Reproduce the entries shown below only from the line with "Reconstruct this image" down to the line with "C.view_settings.exposure = 0.0;", keeping both end lines and copying each one exactly.

# # # #

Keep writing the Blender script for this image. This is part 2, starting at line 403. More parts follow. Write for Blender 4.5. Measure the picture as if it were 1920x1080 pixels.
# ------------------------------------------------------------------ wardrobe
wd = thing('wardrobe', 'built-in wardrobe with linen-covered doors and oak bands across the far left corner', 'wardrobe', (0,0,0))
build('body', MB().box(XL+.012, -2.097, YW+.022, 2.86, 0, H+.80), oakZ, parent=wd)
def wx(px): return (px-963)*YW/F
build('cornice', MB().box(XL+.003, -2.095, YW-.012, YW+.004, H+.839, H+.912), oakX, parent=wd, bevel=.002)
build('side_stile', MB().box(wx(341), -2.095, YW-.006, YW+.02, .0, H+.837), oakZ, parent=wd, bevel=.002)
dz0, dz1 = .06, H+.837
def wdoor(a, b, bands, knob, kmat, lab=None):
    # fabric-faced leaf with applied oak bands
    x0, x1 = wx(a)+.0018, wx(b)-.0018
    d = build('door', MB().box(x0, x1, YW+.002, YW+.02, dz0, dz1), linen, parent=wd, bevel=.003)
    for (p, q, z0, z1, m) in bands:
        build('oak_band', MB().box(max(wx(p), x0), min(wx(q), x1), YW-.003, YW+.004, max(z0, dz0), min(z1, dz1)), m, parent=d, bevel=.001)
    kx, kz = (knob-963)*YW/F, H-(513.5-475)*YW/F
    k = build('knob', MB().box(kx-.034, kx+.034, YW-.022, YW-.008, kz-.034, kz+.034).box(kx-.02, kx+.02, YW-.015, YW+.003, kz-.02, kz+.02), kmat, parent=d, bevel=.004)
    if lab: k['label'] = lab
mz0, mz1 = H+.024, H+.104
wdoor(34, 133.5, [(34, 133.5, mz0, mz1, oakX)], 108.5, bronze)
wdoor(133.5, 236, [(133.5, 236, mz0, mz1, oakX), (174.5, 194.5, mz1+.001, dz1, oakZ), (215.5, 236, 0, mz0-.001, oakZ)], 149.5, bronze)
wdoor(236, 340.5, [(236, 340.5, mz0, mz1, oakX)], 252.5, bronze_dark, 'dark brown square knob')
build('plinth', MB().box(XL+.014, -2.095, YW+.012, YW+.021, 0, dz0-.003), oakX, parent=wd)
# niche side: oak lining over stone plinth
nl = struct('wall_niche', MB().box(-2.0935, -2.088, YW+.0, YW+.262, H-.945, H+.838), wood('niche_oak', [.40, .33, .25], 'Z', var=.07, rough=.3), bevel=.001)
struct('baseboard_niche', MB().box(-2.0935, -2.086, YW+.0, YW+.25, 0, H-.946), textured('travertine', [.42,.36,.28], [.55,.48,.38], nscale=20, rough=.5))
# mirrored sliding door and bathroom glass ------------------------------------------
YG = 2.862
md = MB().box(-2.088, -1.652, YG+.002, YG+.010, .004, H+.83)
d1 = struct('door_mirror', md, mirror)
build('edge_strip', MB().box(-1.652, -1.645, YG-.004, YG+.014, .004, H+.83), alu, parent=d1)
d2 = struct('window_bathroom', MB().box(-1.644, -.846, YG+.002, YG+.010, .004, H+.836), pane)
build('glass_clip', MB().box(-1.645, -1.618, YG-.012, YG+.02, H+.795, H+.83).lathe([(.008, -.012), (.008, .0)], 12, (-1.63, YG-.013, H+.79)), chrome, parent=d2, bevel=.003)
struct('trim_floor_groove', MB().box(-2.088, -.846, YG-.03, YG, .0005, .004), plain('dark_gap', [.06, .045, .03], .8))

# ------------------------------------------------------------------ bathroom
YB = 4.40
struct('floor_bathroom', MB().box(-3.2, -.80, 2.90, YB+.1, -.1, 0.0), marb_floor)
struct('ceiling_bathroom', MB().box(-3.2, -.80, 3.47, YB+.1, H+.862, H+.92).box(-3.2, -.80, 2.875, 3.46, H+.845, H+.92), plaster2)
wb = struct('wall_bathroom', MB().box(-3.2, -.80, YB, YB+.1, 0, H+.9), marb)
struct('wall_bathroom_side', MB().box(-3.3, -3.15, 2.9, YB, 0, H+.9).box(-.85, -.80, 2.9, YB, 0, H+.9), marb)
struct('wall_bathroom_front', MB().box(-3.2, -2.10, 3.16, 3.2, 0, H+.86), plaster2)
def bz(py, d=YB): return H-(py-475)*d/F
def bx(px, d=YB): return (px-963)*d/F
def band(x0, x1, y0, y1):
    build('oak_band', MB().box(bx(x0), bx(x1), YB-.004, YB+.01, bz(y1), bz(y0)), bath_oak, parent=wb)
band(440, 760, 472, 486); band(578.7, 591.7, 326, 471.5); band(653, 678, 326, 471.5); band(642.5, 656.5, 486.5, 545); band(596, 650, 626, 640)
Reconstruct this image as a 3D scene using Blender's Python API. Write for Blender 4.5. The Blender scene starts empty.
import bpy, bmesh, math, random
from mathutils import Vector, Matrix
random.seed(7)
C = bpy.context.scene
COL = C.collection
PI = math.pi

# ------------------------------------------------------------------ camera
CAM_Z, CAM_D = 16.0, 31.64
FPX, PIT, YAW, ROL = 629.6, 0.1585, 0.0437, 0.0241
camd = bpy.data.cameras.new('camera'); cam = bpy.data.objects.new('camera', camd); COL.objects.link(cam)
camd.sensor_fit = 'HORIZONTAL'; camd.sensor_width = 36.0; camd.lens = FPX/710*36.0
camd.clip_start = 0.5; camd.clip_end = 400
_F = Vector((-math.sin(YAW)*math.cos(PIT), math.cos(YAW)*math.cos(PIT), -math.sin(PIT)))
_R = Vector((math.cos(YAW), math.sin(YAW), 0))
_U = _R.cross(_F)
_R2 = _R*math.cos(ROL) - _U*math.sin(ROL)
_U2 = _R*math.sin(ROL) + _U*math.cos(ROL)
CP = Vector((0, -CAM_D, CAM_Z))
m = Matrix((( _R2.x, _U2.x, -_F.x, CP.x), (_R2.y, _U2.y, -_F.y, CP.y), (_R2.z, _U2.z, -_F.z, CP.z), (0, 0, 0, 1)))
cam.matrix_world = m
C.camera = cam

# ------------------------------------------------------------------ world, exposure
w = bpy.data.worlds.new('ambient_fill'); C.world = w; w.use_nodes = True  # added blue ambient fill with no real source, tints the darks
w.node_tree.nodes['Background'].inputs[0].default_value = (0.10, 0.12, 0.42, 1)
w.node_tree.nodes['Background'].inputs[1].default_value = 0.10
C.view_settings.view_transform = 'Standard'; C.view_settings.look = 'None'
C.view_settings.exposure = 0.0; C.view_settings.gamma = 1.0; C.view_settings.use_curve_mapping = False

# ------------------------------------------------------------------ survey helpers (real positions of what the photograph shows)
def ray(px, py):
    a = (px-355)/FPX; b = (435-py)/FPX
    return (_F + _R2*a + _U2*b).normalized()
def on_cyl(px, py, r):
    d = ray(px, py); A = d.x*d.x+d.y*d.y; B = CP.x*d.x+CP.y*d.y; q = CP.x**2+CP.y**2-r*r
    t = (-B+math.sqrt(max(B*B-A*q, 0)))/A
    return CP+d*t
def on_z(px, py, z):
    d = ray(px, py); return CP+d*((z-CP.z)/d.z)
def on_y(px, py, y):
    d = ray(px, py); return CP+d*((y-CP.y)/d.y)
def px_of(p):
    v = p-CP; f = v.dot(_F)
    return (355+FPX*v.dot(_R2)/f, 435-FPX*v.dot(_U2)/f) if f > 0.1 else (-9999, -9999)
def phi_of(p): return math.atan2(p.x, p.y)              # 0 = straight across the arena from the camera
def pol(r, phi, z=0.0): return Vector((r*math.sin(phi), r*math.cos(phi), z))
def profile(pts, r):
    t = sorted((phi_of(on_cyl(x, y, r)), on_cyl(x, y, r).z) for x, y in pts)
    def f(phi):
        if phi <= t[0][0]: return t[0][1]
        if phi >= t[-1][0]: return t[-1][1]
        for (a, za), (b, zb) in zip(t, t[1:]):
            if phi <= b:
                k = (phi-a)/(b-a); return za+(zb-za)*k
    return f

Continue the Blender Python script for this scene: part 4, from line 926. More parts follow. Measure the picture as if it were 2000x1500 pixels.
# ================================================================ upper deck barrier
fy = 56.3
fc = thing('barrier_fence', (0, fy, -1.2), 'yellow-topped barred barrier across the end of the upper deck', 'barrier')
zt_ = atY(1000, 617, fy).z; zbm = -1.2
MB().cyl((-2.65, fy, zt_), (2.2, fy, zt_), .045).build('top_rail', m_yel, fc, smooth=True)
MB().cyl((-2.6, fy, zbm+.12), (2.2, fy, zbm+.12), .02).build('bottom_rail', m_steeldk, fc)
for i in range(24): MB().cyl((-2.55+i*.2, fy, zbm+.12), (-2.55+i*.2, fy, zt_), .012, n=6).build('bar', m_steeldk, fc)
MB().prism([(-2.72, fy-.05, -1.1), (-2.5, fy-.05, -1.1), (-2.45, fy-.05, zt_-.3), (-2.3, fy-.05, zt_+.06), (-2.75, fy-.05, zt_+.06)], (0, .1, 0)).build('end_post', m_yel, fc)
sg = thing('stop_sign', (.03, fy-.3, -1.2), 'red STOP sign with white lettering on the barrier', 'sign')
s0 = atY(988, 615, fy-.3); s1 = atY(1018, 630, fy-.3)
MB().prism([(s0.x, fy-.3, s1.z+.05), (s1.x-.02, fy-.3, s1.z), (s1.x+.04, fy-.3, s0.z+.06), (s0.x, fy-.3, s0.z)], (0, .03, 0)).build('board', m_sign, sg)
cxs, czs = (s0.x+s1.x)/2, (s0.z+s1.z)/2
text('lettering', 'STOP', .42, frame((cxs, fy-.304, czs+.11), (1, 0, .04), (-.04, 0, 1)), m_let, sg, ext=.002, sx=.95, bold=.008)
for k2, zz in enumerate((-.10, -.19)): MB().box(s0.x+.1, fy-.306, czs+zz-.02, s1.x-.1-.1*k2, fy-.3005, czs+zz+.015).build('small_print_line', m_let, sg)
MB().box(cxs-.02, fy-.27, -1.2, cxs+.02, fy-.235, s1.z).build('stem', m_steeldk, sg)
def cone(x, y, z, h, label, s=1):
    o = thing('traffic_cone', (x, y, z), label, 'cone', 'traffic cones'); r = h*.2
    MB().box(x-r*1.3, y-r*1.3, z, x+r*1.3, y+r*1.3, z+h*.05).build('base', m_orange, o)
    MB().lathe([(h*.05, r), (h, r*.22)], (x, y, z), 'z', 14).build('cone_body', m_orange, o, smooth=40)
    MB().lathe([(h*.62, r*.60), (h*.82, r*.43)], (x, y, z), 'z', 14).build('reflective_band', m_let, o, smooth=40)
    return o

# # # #

**Solution for this task:**
Reconstruct this image as a 3D scene using Blender's Python API. Write for Blender 4.5. The Blender scene starts empty.
import bpy, bmesh, math, random
from mathutils import Vector, Matrix
random.seed(7)
C = bpy.context.scene
COL = C.collection
PI = math.pi

# ------------------------------------------------------------------ camera
CAM_Z, CAM_D = 16.0, 31.64
FPX, PIT, YAW, ROL = 629.6, 0.1585, 0.0437, 0.0241
camd = bpy.data.cameras.new('camera'); cam = bpy.data.objects.new('camera', camd); COL.objects.link(cam)
camd.sensor_fit = 'HORIZONTAL'; camd.sensor_width = 36.0; camd.lens = FPX/710*36.0
camd.clip_start = 0.5; camd.clip_end = 400
_F = Vector((-math.sin(YAW)*math.cos(PIT), math.cos(YAW)*math.cos(PIT), -math.sin(PIT)))
_R = Vector((math.cos(YAW), math.sin(YAW), 0))
_U = _R.cross(_F)
_R2 = _R*math.cos(ROL) - _U*math.sin(ROL)
_U2 = _R*math.sin(ROL) + _U*math.cos(ROL)
CP = Vector((0, -CAM_D, CAM_Z))
m = Matrix((( _R2.x, _U2.x, -_F.x, CP.x), (_R2.y, _U2.y, -_F.y, CP.y), (_R2.z, _U2.z, -_F.z, CP.z), (0, 0, 0, 1)))
cam.matrix_world = m
C.camera = cam

# ------------------------------------------------------------------ world, exposure
w = bpy.data.worlds.new('ambient_fill'); C.world = w; w.use_nodes = True  # added blue ambient fill with no real source, tints the darks
w.node_tree.nodes['Background'].inputs[0].default_value = (0.10, 0.12, 0.42, 1)
w.node_tree.nodes['Background'].inputs[1].default_value = 0.10
C.view_settings.view_transform = 'Standard'; C.view_settings.look = 'None'
C.view_settings.exposure = 0.0; C.view_settings.gamma = 1.0; C.view_settings.use_curve_mapping = False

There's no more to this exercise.